Whereas some sessions take only a few hours, others stretch across weeks as large teams come together over multiple meetings. As an example, here’s how we divide the planning into components for larger clients.

Pre-planning

  • We facilitate a half-day pre-planning session focused on the client’s company goals over the next year. We help the marketing team dissect these goals and determine marketing activities that could contribute to achieving them.
  • We conduct a content audit of the client’s current market research, marketing assets, messaging, and campaigns to determine what might be relevant for future campaigns. We complete additional market research to supplement what the client had provided us and to lend additional insight.
  • We interview key stakeholders one-on-one in order to understand their workflows, dependencies, challenges or sticking points, ideas for improvements, and wish lists. During this step, we often include sales leaders and at least a few sales reps to make sure that the marketing and sales teams are aligned.

Planning workshop

  • We lead a series of collaborative, interactive activities designed to dig further into the ideas, concerns, and questions uncovered during the stakeholder interviews and content audit.
  • We help the group document its user stories — the narratives of the people who are impacted by its marketing activities.
  • Through hands-on group work, we work backward from the company goals to shape a strategy that is aligned with the tactical activities of the various marketing groups represented. We use “games” like Start, Stop, Continue, in which the team lists every current marketing initiative on a post-it note and then works together to organize them into things they should start, things they should stop, and things they should continue.
  • We incorporate brainstorming and breakout sessions throughout the day to relieve any stress that might have resulted from the planning process and to help the team bond.

Post-workshop

  • We conduct further research prompted by additional questions that are raised during the workshop.
  • We meet with our key stakeholders and present the outcomes of the workshop as well as recommendations going forward to both contribute our expertise as an agency and to ensure that the strategy we create collaboratively has approval at every level.
  • We consolidate the results of the workshop and our accepted recommendations into one document that includes the client’s annual marketing strategy, timeline, and budget. Everyone on the team has access to the strategy; it’s meant to be a living document that marketers can use throughout the year to stay on track and aligned.
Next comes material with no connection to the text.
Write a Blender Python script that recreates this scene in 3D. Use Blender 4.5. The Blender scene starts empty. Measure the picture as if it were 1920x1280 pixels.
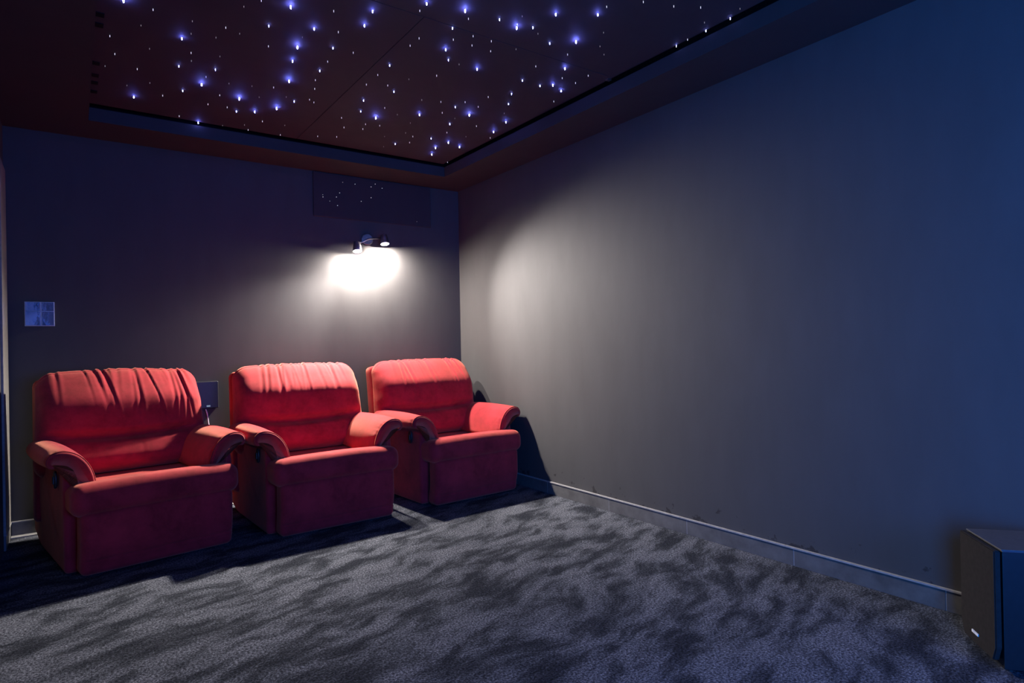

And great news for teams who are still working from home: these workshops can easily be shifted to a virtual format, and most video conferencing software has built-in features to make it even easier. Zoom’s whiteboard feature, for example, allows participants to brainstorm together by adding their own notes to the screen simultaneously. Breakout rooms are also handy for encouraging small-group discussions or just mixing it up.

Whether you’re in charge of running your team’s annual planning this year or you, like me, are with an agency whose clients rely on you as a strategic partner, this approach will encourage interactivity whether sessions are conducted in person or remotely. From my team to yours, cheers to a great 2022.